A speaker of COMPARATIVE EXAMPLE 2 was produced in the same manner as in EXAMPLE 3 except for using the ring magnet formed in COMPARATIVE EXAMPLE 1, and a space magnetic flux density distribution of the magnetic gap of this speaker in a vertical direction from the center thereof was measured. The results are shown in FIG. 5.

It is clear from FIG. 5 that the speaker of EXAMPLE 3 using the ring magnet of EXAMPLE 1 is superior to the speaker of COMPARATIVE EXAMPLE 2 using the ring magnet of COMPARATIVE EXAMPLE 1 in the linearity and/or peak value of a space magnetic flux density distribution. Further, as a result of measurement of the thrust of voice coils in speakers in EXAMPLE 3 and COMPARATIVE EXAMPLE 2, remarkable differences were appreciated in the thrust of voice coils in proportion to the difference in the space magnetic flux density distribution in FIG. 5.
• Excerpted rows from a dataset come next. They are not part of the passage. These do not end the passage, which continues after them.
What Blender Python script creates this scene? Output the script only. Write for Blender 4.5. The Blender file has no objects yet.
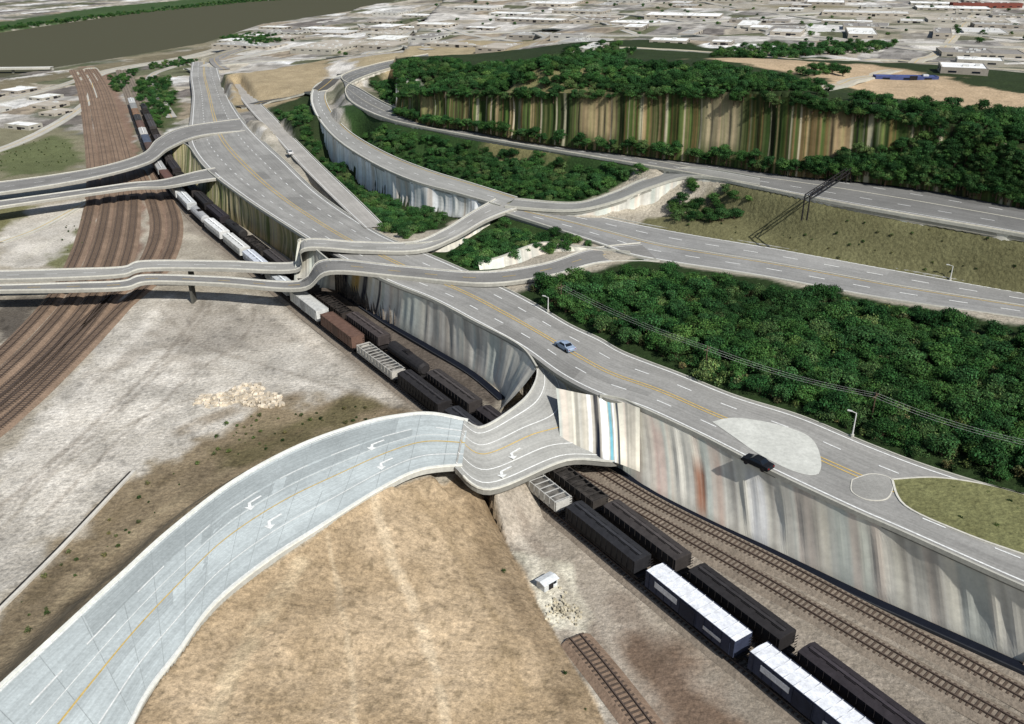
import bpy, math, random
import numpy as np
from mathutils import Vector, Matrix
random.seed(7); rng=np.random.default_rng(7)
# ------------------------------------------------------------------ survey helpers
F=887.0; TH=math.radians(25.44); H=80.0
CT,ST=math.cos(TH),math.sin(TH)
def P(u,v,z=0.0):
    a=(u-512)/F; b=-(v-362)/F
    dy=CT+b*ST; dz=-ST+b*CT
    t=(z-H)/dz
    return np.array([a*t,dy*t,z])
def zat(v,y):
    b=-(v-362)/F
    return H+(-ST+b*CT)/(CT+b*ST)*y
def lin(c):
    c=np.array(c,float)/255
    return np.where(c<=.04045,c/12.92,((c+.055)/1.055)**2.4)
# ------------------------------------------------------------------ numpy noise
def vnoise(x,y,seed=0):
    xi=np.floor(x).astype(np.int64); yi=np.floor(y).astype(np.int64)
    fx=x-xi; fy=y-yi; fx=fx*fx*(3-2*fx); fy=fy*fy*(3-2*fy)
    def h(a,b):
        n=(a*374761393+b*668265263+seed*1442695041)&0x7fffffff
        n=((n^(n>>13))*1274126177)&0x7fffffff
        return ((n^(n>>16))&0xffff)/65535.0
    return (h(xi,yi)*(1-fx)+h(xi+1,yi)*fx)*(1-fy)+(h(xi,yi+1)*(1-fx)+h(xi+1,yi+1)*fx)*fy
def fbm(x,y,seed=0,o=4):
    s=0;a=.5
    for i in range(o):
        s=s+a*vnoise(x,y,seed+i); x=x*2.03;y=y*2.03;a*=.5
    return s/(1-.5**o)
def sdf(poly,x,y):
    """signed distance, positive inside"""
    poly=np.asarray(poly)[:,:2]; n=len(poly)
    d=np.full(x.shape,1e18); ins=np.zeros(x.shape,bool)
    for i in range(n):
        ax,ay=poly[i]; bx,by=poly[(i+1)%n]
        ex,ey=bx-ax,by-ay
        t=np.clip(((x-ax)*ex+(y-ay)*ey)/(ex*ex+ey*ey+1e-9),0,1)
        d=np.minimum(d,(x-ax-t*ex)**2+(y-ay-t*ey)**2)
        c=((ay>y)!=(by>y))
        with np.errstate(divide='ignore',invalid='ignore'):
            xx=ex*(y-ay)/(by-ay if by!=ay else 1e-9)+ax
        ins^=(c&(x<xx))
    d=np.sqrt(d)
    return np.where(ins,d,-d)
def shepard(pts,x,y,p=4):
    num=np.zeros(x.shape);den=np.zeros(x.shape)
    for q in pts:
        w=1.0/(((x-q[0])**2+(y-q[1])**2)**(p/2)+1e-3)
        num+=w*q[2];den+=w
    return num/den
def catmull(pts,k=8):
    pts=np.asarray(pts,float);n=len(pts);out=[]
    for i in range(n-1):
        p0=pts[max(i-1,0)];p1=pts[i];p2=pts[i+1];p3=pts[min(i+2,n-1)]
        for j in range(k):
            t=j/k
            out.append(.5*((2*p1)+(-p0+p2)*t+(2*p0-5*p1+4*p2-p3)*t*t+(-p0+3*p1-3*p2+p3)*t**3))
    out.append(pts[-1]);return np.array(out)
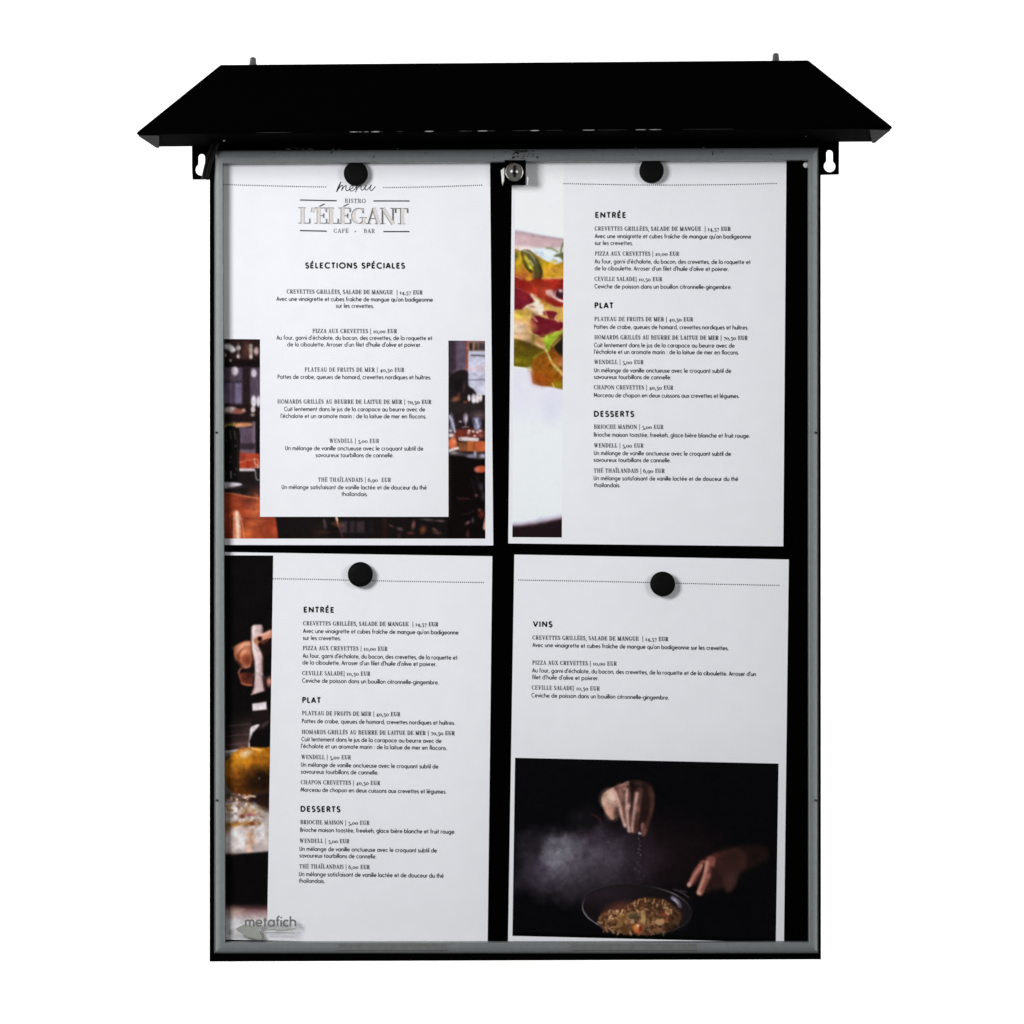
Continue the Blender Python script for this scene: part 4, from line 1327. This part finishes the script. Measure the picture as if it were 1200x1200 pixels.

It is also clear from FIG. 5 that though the speaker of EXAMPLE 4 using the ring magnet of EXAMPLE 2 is inferior to the speaker of COMPARATIVE EXAMPLE 2 in the linearity of a space magnetic flux density distribution, the former has a remarkably improved peak value. Further, as a result of measurement of the thrust of voice coils in speakers in EXAMPLE 4 and COMPARATIVE EXAMPLE 2, remarkable differences were appreciated in the thrust of voice coils in proportion to the difference in the space magnetic flux density distribution in FIG. 5.

Though each of EXAMPLES shows a speaker having a single ring magnet, a speaker may comprise two or more ring magnets.

As described in detail above, the present invention provides a speaker having improved linearity and/or peak value in the thrust of a voice coil as compared to those of the conventional ones by using a radially anisotropic ring magnet having improved linearity and/or peak value in a space magnetic flux density distribution as compared to those of conventional ring magnets.

Claims

What is claimed is:

1. A speaker comprising a magnetic gap formed by a pole surface of a ring magnet and a ferromagnetic yoke, and a voice coil movable along a center axis of said ring magnet in said magnetic gap, wherein said ring magnet comprises at least one first radially anisotropic region having a radial anisotropy direction of 89° or more relative to said center axis thereof, and at least one second radially anisotropic region having a radial anisotropy direction of 40° or more and less than 89° relative to said center axis thereof, said first and second radially anisotropic regions being arranged along said center axis such that a space magnetic flux density distribution on an inner or outer surface of said ring magnet has increased linearity and/or peak value.

2. The speaker comprising a ring magnet according to claim 1, wherein said ring magnet is made of an R—T—B permanent magnet having as a main phase an R₂T₁₄B intermetallic compound, wherein R is at least one rare earth element including Y and T is Fe or Fe and Co.

3. A speaker comprising a magnetic gap formed by a pole surfaced of a ring magnet and a ferromagnetic yoke, and a voice coil movable along a center axis of said ring magnet in said magnetic gap, wherein said ring magnet comprises a plurality of radially anisotropic regions having a radial anisotropy directions of 40° or more and less than 89° relative to said center axis thereof, said plurality of radially anisotropic regions being arranged along said center axis such that a space magnetic flux density distribution on an inner or outer surface of said ring magnet has increased linearity and/or peak value.

4. The speaker comprising a ring magnet according to claim 3, wherein said ring magnet is made of an R—T—B permanent magnet having as a main phase an R₂T₁₄B intermetallic compound, wherein R is at least one rare earth element including Y and T is Fe or Fe and Co.